I had another great night tonight, went and saw Look Both Ways, an indie film from Australia that has won some awards. It was a really good film that really tied the lives of a group of people together in a way that I had not really thought about before. Usually movies that have intersecting lives complete the story in such a manner that lives become tangled. This one was considerably more subtle than that, and I appreciated it because it seemed much more realistic to me. I mean 6 degrees of seperation really does hold true a lot of the time, but not always in overt ways. In any case, if you have a chance to see the film I highly recommend it.

The film dealt a lot with death, dying, and tragedy. And I couldn't help but think during it how miserable people must be when their lives are consumed with those things. When life is just so mundane that it is all that you think about or when life is just so tragic that you can think nothing more than that. I can't say that I haven't had those rough times, but there is always this underlying hope that transcends the completely dire situation. I guess it just served as a reminder to me that life is what you make of it, and it doesn't actually matter how you die, but how you lived your life. Really powerful message for sure, especially for me right now.

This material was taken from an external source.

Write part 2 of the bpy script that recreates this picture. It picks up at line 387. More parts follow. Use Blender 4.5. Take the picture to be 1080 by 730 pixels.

I seem to measure my life on how I impact other people, good or bad. If I don't think I've done enough for someone, I really struggle through that. I feel good when people truly benefit from the things I do. Sometimes I do wonder if I'm missing something though. If I'm missing an opportunity to really get out there and do the things I want and need to do because I'm too busy worrying about others. Can being too helpful really be a fault? I'd venture to say that it can be because you can really lose sight of yourself and who you are and then one day wake up and wonder where your life has gone. I really do think there has got to be some happy medium where you are able to take care of yourself as well. It is definitely hard with how passionate I am with what I do and how much I care about those around me to stop and really evaluate whether all that I do is healthy or whether I'm giving so much of myself that it might be harmful. This is why it is good to have these little reminders of taking care of myself and letting others take care of me. It helps me to really think about the things I value in life, and to work toward them without suffering from burnout, which is incredibly easy to do in the social service field.

Whether I like it or not, these past 11 months have really given me the opportunity to reflect and grow in unimaginable ways. Sure, sometimes I spend too much time analyzing things and stressing out about them, but when I look at the person I was when I got here and compare it to who I've become, I'm really thankful for those experiences. At dinner tonight, I was talking about some friends who I'm challenging and who are challenging me, and it was remarked to me that they respect me and my thoughts and opinions and I guess it never really occurred to me in that fashion. I've always spent so much time really looking up to people around me and have never really noticed the things I have to offer. God is certainly teaching me that I have more to give than just my heart which really brings me joy. I can only hope that I can bless others as abundantly and freely as those around me continue to bless me.